Das Private ist politisch. Aber die Politik hat sich vom Privaten abgekoppelt. Spannend wird diese Situation, wenn die politische Kaste den Alltag ihrer Bürger so sehr verkennt, dass ihre Politik unzumutbar wird. Wenn das private Leben von der Politik in spürbarer Form beeinträchtigt wird, weil die eigene Lebenswirklichkeit in der Parallelgesellschaft der Politik überhaupt nicht beachtet wird. Wenn sich ausreichend viele und lautstarke Gesellschaftsschichten zu wenig repräsentiert sehen und die kritische Schwelle erreicht wird, an der neue Mehrheiten danach verlangen, die alte Ordnung abzulösen.
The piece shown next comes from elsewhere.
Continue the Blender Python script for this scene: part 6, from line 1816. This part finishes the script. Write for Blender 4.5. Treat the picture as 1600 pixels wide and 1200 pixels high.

Postdemokratische Strukturen können ein solches Verlangen nicht kanalisieren.
 


 

  1. Jenseits von Legitimierungsfragen auf der Outputseite oder des Inputs bei Verlagerung von Hoheitlichkeit in Bündnisse (EU etc.) oder gar Konzerne ist da noch die logistische Frage, wie in nicht-homogenen Gesellschaften die Interessen der verschiedenen Teilhaber angemessen repräsentiert werden. Das Mehrheitsprinzip hilft da nicht weiter. Aus gutem Grund ist Minderheitenschutz in vielen modernen Demokratien gesetzlich festgeschrieben, ohne dass damit das Problem gelöst wäre. Fairness ist halt kein modernes, demokratisches Prinzip. Die Griechen haben früher wenigstens noch gelost.
  2. Rechtsstaatlichkeit ist historisch und praktisch die Grundlage der modernen Demokratie: Sie beschränkt erstmalig die absolute Macht des Souveräns. Aus undemokratischen Rechtsstaaten, wie konstitutionellen Monarchien oder Diktaturen, gingen in den vergangenen Jahrhunderten schließlich Demokratien hervor. Rein praktisch ist Verlässlichkeit außerdem ein immens hoher Wert für den Alltag. Selbst wenn die Gesetze ungerecht oder mir zuwider sind, kann ich mich wenigstens darauf einstellen, so lange die Rechtsprechung nicht auch noch willkürlich ist.